Os Lusíadas - exaltação e consciência crítica
Nem só de exaltação e glorificação vivem Os Lusíadas. Camões é também a consciência crítica que faz o diagnóstico lúcido e sombrio de uma decadência que se aproxima. Não desconhece nem esconde os erros, os defeitos e os crimes de tantos portugueses. No final do canto VII denuncia com mágoa a hipocrisia, o espírito de adulação, o abuso do poder, a exploração dos humildes; e queixa-se com ironia amarga da ingratidão dos contemporâneos. Camões lembra que a Cristandade atravessa um momento crítico abalada no seu interior pelas divisões religiosas motivadas pela Reforma, e ameaçada do exterior pelo poder turco que alastra da índia até à Europa Central. É justamente esta situação de enfraquecimento que a gesta dos descobrimentos vem compensar. Mas entretanto, sentimos o poeta tremer perante o perigo e perguntar: Vencemos I Somos derrotados? Nesta obra que canta a ousadia e a coragem, o medo também se diz na fala do Velho do Restelo, onde se ouve a voz do passado inquieto perante o futuro. Os Portugueses vão abandonar a segurança da Terra, a estabilidade, e lançar-se na aventura marítima, no risco do desconhecido. É esse momento que simboliza toda a despedida, o cortar das amarras.

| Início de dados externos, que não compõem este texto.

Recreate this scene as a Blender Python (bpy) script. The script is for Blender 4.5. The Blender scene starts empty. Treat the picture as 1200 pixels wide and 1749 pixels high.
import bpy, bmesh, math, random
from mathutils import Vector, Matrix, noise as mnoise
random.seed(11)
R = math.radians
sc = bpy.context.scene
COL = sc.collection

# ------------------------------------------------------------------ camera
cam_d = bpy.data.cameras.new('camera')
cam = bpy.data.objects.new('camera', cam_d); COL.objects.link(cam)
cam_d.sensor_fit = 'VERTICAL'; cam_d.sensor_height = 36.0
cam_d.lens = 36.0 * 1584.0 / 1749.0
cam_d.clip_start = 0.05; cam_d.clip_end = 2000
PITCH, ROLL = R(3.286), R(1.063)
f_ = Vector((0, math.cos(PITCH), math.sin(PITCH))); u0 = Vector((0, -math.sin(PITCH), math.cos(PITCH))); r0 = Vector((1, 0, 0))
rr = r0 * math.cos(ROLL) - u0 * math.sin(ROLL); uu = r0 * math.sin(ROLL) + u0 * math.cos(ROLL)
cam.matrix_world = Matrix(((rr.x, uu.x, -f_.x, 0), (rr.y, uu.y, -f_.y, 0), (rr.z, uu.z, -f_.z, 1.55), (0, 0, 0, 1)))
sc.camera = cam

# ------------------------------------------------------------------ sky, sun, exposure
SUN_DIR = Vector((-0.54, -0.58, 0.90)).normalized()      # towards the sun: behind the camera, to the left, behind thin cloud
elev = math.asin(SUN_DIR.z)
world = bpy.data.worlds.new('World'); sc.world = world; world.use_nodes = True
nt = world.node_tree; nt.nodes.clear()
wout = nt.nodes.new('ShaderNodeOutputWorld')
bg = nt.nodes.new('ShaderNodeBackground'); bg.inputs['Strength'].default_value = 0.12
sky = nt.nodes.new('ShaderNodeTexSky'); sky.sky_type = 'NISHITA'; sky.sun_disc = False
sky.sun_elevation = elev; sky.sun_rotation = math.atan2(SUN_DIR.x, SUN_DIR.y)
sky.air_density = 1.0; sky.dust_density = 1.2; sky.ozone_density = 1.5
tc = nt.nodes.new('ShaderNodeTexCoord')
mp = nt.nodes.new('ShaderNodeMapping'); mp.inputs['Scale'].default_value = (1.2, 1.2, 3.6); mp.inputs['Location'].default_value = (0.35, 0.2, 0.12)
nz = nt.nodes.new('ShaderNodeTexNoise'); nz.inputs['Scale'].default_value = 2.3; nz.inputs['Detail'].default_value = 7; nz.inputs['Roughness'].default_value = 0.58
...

Mas pior do que a fala do Velho do Restelo é a conclusão da obra, terminando o canto que se reclama de «puras verdades» com uma recompensa imaginária. Enquanto toda a acção narrada se passa no plano real histórico, o prémio consiste num sonho. Um sonho maravilhoso... mas um sonho. ..
Afinal a apoteose encerra um fundo pessimista, confessa que o poeta não acredita na recompensa real dos heróis, não confia na justiça divina. Celebra um povo, mas ao mesmo tempo revela a incapacidade que esse povo tem em saber reconhecer os seus filhos mais dignos. É esta bipolaridade, esta distância entre o épico e o anti-épico, entre o ser e o parecer que atinge o cerne da obra ou o seu equilíbrio, pondo em causa a sua finalidade épica que lhe esteve na origem.
Tudo isto é a expressão de um mundo em crise. No renascimento português, os valores medievais, que se mantêm até muito tarde, encontram-se com os da Contra-Reforma, assumida de forma rigorosa e severa, construindo-se o poema neste universo oscilante, entre valores contraditórios.
Maria Vitalina leal de Matos, Tópicos para Uma Leitura de Os Lusíadas, Editorial Verbo, Lisboa, 2003
Reflexões presentes na obra:
. a insegurança e as falsidades da vida;
. o desânimo do poeta face ao desprezo dos portugueses pelas letras, e em especial pela poesia;
. o valor da honra e da glória;
. o elogio à tenacidade portuguesa;
. a sua infelicidade;
. a crítica aos seus opressores;
. o poder do "vil metal" - ouro;
. o significado e o valor da imortalidade.